Duvido que Quentin não tenha considerado encaixar no filme uma cena de dança antológica com Travolta, no qual ele e Uma arrasam na pista com passos de dança frenéticos e swingados. Mas por outro lado ele foi esperto de ter escolhido só aquele twistzinho cheio de insinuações românticas. Nem todos os passos de disco, funk, swing, tango, charleston, rumba, lambada, madison, samba e sei-lá-que-outra-porra juntos vão ser tão épicos quanto a dancinha do Pulp Fiction.

sexta-feira, 3 de dezembro de 2010

Girl Grit

Acabei de ver esse trailer do novo filme dos irmãozinhos prodígios Joel e Ethan, Bravura Indômita.

Os fãs do bom e velho western americano vão reconhecer esse título na certa. True Grit foi um dos grandes sucessos do velho de guerra John Wayne, lançado em 69, cujo elenco também contava com o músico country Glen Champbell e os ainda girinos Robert Duvall e Dennis Hopper. O personagem de Johnny, Rooster Cogburn, virou um de suas encarnações mais marcantes no cinema.

Dessa vez contamos com Jeff Bridges no papel principal, o que soa bem, dado o currículo do ator. Além de ser um velho amigo e colaborador dos irmãos co-diretores, Jeff já teve seus momentos de durão e beberrão ao longo da carreira. Cogburn foi um personagem marcante tanto na carreira de John Wayne quanto no cinema americano. Destacou-se justamente por ter sido um dos primeiros herois de western hollywoodiano a adotar o arquétipo do anti-heroi durão e pinguço. Um sujeito violento mas honesto, imoral mas justo. Hoje em dia esse é o personagem que mais se vê em filmes de ação, quadrinhos e video games, mas naquela época isso ainda era raro de se ver. Talvez o Cogburn do filme dos Coen não tenha o mesmo impacto no público da sua época como o das antigas teve, mas não há dúvidas que um bom personagem nas mãos de um bom ator sempre rende. Agora, teria Jeff Bridges o mesmo grit de Johnny para encarnar esse papel? Veremos, veremos...

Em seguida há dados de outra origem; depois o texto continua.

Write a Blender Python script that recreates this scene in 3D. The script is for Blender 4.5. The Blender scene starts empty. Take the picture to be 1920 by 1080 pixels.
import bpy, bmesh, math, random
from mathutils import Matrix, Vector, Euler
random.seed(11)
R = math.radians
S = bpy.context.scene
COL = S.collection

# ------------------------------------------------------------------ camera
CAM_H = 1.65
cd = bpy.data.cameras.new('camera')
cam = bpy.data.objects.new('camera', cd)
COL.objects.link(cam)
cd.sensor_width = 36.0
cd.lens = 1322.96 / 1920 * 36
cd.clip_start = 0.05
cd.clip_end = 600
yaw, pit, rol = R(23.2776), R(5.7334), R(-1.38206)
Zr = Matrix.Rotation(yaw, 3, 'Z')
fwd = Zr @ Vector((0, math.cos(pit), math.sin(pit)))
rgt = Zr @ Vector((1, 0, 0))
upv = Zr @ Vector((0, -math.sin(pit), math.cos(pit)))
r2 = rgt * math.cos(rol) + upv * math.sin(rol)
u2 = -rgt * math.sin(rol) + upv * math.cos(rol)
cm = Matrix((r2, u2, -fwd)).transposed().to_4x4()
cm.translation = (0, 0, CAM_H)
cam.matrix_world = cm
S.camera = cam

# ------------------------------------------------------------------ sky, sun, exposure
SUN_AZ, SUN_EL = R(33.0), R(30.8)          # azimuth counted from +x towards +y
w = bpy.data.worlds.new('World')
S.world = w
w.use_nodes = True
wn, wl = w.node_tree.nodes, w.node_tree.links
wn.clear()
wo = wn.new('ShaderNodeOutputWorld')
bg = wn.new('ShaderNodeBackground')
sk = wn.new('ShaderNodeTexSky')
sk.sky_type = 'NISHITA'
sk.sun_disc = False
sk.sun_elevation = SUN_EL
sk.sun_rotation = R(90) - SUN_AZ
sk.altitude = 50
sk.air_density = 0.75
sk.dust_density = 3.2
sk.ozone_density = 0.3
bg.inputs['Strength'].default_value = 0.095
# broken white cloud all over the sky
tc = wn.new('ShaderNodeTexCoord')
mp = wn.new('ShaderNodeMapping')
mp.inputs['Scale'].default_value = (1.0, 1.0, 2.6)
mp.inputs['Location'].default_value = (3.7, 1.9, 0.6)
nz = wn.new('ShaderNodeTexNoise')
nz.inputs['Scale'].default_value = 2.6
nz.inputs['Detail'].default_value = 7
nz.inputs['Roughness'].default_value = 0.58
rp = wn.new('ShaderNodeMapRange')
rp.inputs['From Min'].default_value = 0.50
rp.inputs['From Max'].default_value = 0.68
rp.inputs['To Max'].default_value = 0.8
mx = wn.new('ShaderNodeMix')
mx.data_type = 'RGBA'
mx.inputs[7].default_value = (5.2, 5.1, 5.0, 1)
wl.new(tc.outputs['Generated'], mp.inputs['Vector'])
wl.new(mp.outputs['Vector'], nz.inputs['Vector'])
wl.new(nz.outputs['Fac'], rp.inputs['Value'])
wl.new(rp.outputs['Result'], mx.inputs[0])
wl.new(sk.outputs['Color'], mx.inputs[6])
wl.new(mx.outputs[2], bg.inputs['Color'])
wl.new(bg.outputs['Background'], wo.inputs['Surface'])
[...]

Um detalhe que chama à atenção em Bravura Indômita é que Cogburn não é exatamente o personagem principal. A história é na realidade protagonizada por uma menina chamada Mattie Ross, que é quem põe toda a narrativa nos trilhos. A aventura começa depois que seu pai é assassinado e ela decide partir atrás do assassino, buscando a ajuda do nosso Rooster Cogburn e eventualmente contando também com o Texas ranger La Boeuf na esperança de vingar a morte do finado pai, seja por lei ou por chumbo. O que mais nos chama à atenção na personagem de Mattie é que ela é tão impulsiva, ousada e destemida quanto os próprios pistoleiros que a acompanham.

Enquanto o Cogburn do filme de 69 representou um novo conceito em heroi, a Mattie Ross interpretada por Kim Darby marcou mais pela estética do que pela persona. A atriz encarnou a figura jovem e andrógena de uma menina de cabelos curtos, roupas de homem e chapéu de cowboy. Como se não bastasse sua personalidade ousada e estupidamente valente, Mattie também tinha um visual perfeitamente masculino. A personagem do livro, da mesma forma que a nova Mattie do filme dos Coen, é uma menina de aparência bastante convencional, com suas trancinhas de garotinha de fazenda e tudo. A ideia de transformar Mattie numa figura masculina é exclusiva do filme de 69.

Isso é um bom sinal. Além do filme ajudar a popularizar a imagem do justiceiro imoral através de Cogburn, ele também colaborou na popularização da personagem "tomboy"; uma menina dotada de colhões (metafóricos) e que mesmo assim não abre mão do seu lado feminino. Da mesma forma que hoje é comum vermos personagens de moral duvidosa à la Cogburn protagonizando as histórias, também não é nada fora do convencional vermos mulheres de todas as idades que se encaixam perfeitamente nesse arquétipo que Mattie representa, tanto na ficção quanto na realidade. O que é mais curioso é que isso não era comum nem na época que o filme saiu e muito menos na época em que a história se dá. Terem concebido Mattie da forma que fizeram não foi nada menos ousado do que a concepção de Cogburn, talvez até bem mais. A personagem acabou representando um ponto na história no qual as mulheres passaram a provar que não deviam nada aos homens em caráter de coragem e bravura, fosse no velho oeste ou nos anos 60. Johnny se garante, mas Mattie Ross também tem todo o grit que ela precisa.

Infelizmente o fato dela se parecer com o Justin Bieber tira a credibilidade de tudo isso que eu acabei de falar.